Prize Recipient

Recipient Picture

Shany Danieli
Yale University


"For thesis topic, “Clues to the Nature of Dark Matter from Low-Mass Galaxies Beyond the Local Group.""


Shany Danieli’s research is focused on low mass galaxies, studied in the context of testing cosmology on small scales and galaxy formation theories. She received her B.Sc. in Physics from Tel Aviv University in 2013 and completed her Ph.D. in Physics in 2020 at Yale University under the supervision of Prof. Pieter van Dokkum. Shany's thesis elucidated the nature of Cold Dark Matter around the lowest mass galaxies in the nearby Universe, utilizing innovative observational tools and techniques to overcome long-standing barriers in discovering and characterizing these faint galaxies. These studies led to several novel results on the population of Ultra Diffuse Galaxies and dwarf galaxies as probes for dark matter substructure. She worked on the construction, software development, and operations of the Dragonfly Telescope, designed to image extremely faint structures in the night sky. Her research also takes advantage of other field-leading instruments, such as the Hubble Space Telescope and the two 10-meter W. M. Keck telescopes, from which she provided the strongest evidence yet for the existence of a class of galaxies that lack dark matter. She is now leading the Dragonfly Wide Field Survey to provide a comprehensive study of the low surface brightness Universe.
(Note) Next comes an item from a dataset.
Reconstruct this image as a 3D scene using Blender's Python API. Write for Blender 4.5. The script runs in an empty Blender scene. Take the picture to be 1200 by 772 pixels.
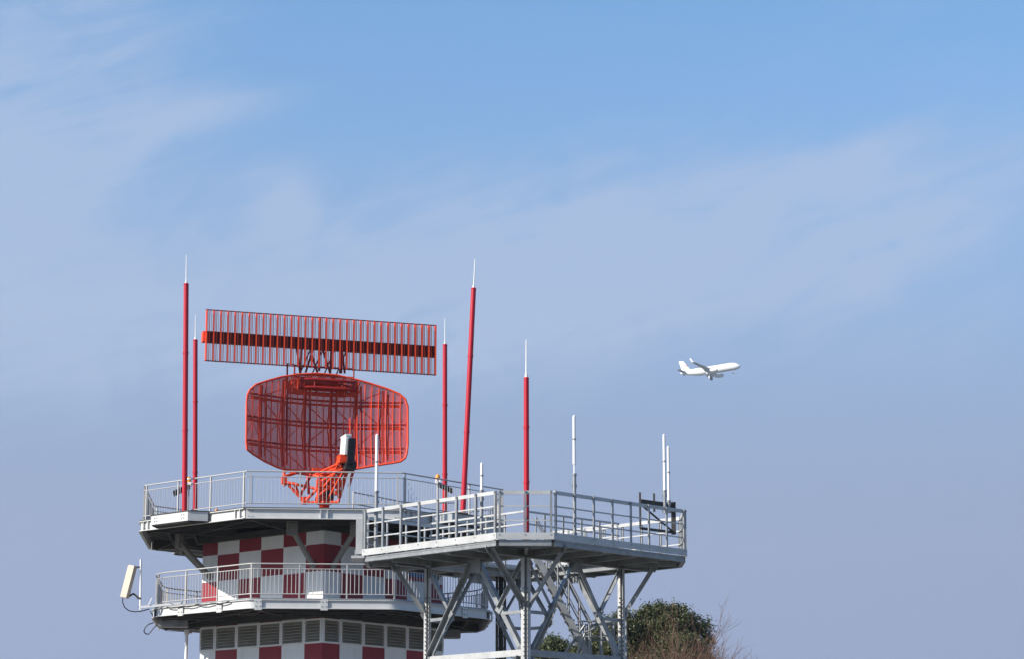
import bpy, math, random
from mathutils import Vector, Matrix
C = bpy.context.scene
COL = C.collection
R = math.radians
rnd = random.Random(7)

# ------------------------------------------------------------------ camera
PITCH = R(12.0); FPX = 2833.0; CAMZ = 1.6
cam_d = bpy.data.cameras.new('camera'); cam = bpy.data.objects.new('camera', cam_d); COL.objects.link(cam)
cam.location = (0, 0, CAMZ); cam.rotation_euler = (R(90) + PITCH, 0, 0)
cam_d.lens = FPX / 1200 * 36; cam_d.sensor_width = 36; cam_d.clip_end = 20000; cam_d.clip_start = 0.1
C.camera = cam

# ------------------------------------------------------------------ light
SUN_EL, SUN_AZ = R(31), R(-27)       # azimuth: degrees behind the pure left direction
sdir = Vector((-math.cos(SUN_EL) * math.cos(SUN_AZ), math.cos(SUN_EL) * math.sin(SUN_AZ), math.sin(SUN_EL)))
sl = bpy.data.lights.new('sun', 'SUN'); so = bpy.data.objects.new('sun', sl); COL.objects.link(so)
sl.energy = 5.0; sl.angle = R(0.5); sl.color = (1, 0.93, 0.82)
so.rotation_euler = sdir.to_track_quat('Z', 'Y').to_euler()

w = bpy.data.worlds.new('World'); C.world = w; w.use_nodes = True
nt = w.node_tree; N = nt.nodes; L = nt.links
for n in list(N): N.remove(n)
def nd(t, **k):
    n = N.new(t)
    for a, b in k.items(): setattr(n, a, b)
    return n
def mth(op, a, b=None, c=None, clamp=False):
    n = N.new('ShaderNodeMath'); n.operation = op; n.use_clamp = clamp
    for i, v in enumerate((a, b, c)):
        if v is None: continue
        if isinstance(v, (int, float)): n.inputs[i].default_value = v
        else: L.new(v, n.inputs[i])
    return n.outputs[0]
def mapr(v, a, b, c=0, d=1):
    n = N.new('ShaderNodeMapRange'); n.interpolation_type = 'SMOOTHSTEP'
    L.new(v, n.inputs[0])
    for i, q in enumerate((a, b, c, d)): n.inputs[i + 1].default_value = q
    return n.outputs[0]
SKY_S = 0.1046
sky = nd('ShaderNodeTexSky', sky_type='NISHITA', sun_disc=False)
sky.sun_elevation = SUN_EL
sky.sun_rotation = math.atan2(sdir.x, sdir.y)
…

In 2013, she received the Leigh Paige Award, and her dissertation work was recognized with the Price Prize in Cosmology and Astroparticle Physics in 2019. In 2020, Shany was awarded a NASA Hubble Postdoctoral Fellowship at the Institute for Advanced Study, to continue exploring the nature of dark matter using low surface brightness galaxies, and will start a joint Hubble and Carnegie-Princeton Fellowship at Princeton University in Fall 2021.